TOOMIN, Associate Justice

This is an appeal from a finding and judgment adjudging the defendant to be guilty of the crime of Assault and Battery, as defined in Section 378 of the Trust Territory Code, and sentencing him to imprisonment for a term of two weeks. Defendant appeals on the grounds (1) that there was a failure to prove him guilty beyond a reasonable doubt, and (2) that the court erred as a matter of law in denying his motion to suppress evidence.

The Government's case is based on the testimony of three witnesses. They tend to show that on the day in question the complaining witness was standing in front of his house when the defendant passed by. It appeared that both had been imbibing freely of intoxicating liquor. The complainant called the defendant over to explain "why he is so tough". As a result, an argument developed in which they used insulting language to each other. The defendant left and came back with a stick. More insults were then exchanged, but no attempt was made to assault the complainant. The defendant left once more and later returned with a knife. By this time the complainant had decided that caution was the better half of valor, so he retired to the bush.

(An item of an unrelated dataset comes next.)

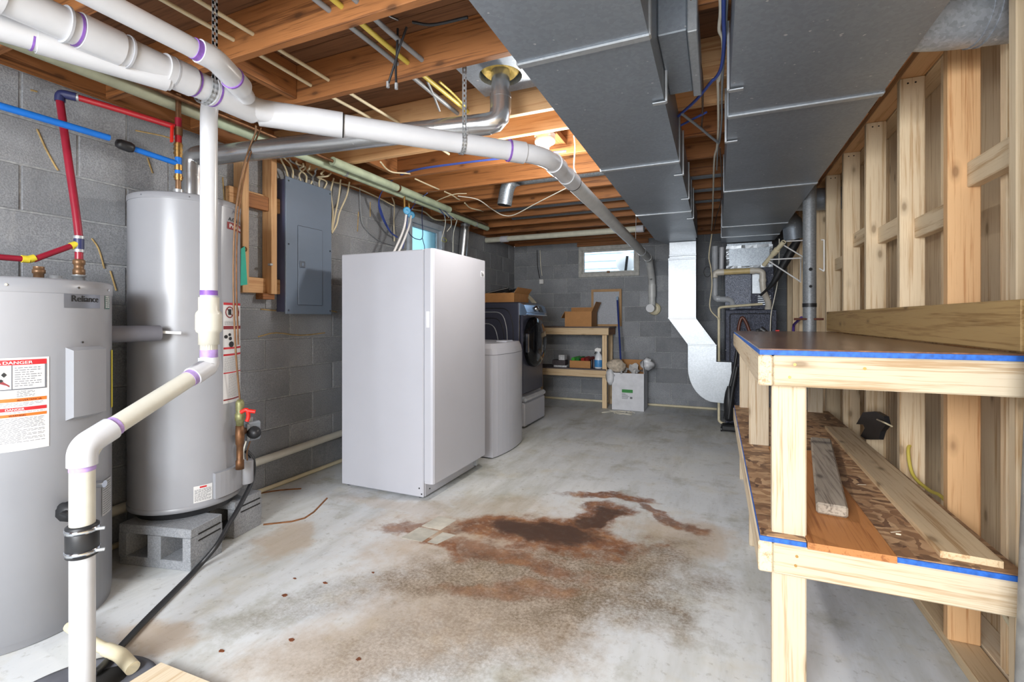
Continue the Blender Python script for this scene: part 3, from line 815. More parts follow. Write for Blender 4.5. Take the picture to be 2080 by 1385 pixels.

As a result, defendant did not find him and was unable to threaten him with the knife, or use it if that had been his intention. The knife was found by the complainant where it had been left, or thrown, by defendant, and delivered to police. Subsequently defendant filed a motion to suppress the evidence consisting of the knife, on the ground it was improperly taken by the police without a search warrant. This motion was denied by the trial court.

[1, 2] Passing on the second question first, it appears there is no merit to defendant's contention relative to suppression of evidence. The knife was not taken from the defendant's person, nor from his premises. It was either thrown away by the defendant or lost by him near complainant's dwelling. Complainant identified it as the knife he saw in defendant's hand as he was hiding in the bushes. Under these circumstances, defendant has no reasonable ground to move for suppression, for the knife was not illegally obtained. 20 Am. Jur., Evidence, § 401 and ffg. In fact, by doing so he is conceding the knife was his, in contradiction to the position taken by him at the trial. In any event, defendant could not have been prejudiced by the receipt of the knife in evidence, since there was no showing of an attempt to use it unlawfully.

[3] Reverting then to the principal point of the appeal, the court is of the opinion it is well taken. Before there can be a successful prosecution for the crime of Assault, it must appear that there was an attempt by force or violence to strike another, or cause him bodily harm. Trust Territory Code, Sec. 378.

[4] In the instant situation the complainant was not menaced by the knife, because he was in hiding. He states that defendant didn't try to frighten him with the knife, because he was not there. Nor did the defendant at any time try to hit him either with the knife, the stick, or his hand.

[5] These being the facts, they fail to make out a case of Assault, because there is lacking the element of attempt to do bodily harm. 4 Am. Jur., Assault and Battery, § 11, p. 133. The law is there stated as that "To constitute an assault there must be an overt act or an attempt, or the unequivocal appearance of an attempt, with force and violence, to do physical injury to the person of another."

Since, therefore, we have no evidence of an actual, nor an unequivocal appearance of an attempt to do bodily harm, the District Court erred in its finding of guilty

JUDGMENT

The finding of guilty and the judgment of the District Court of Yap District are reversed, and this cause is remanded to that court with directions to find the defendant not guilty.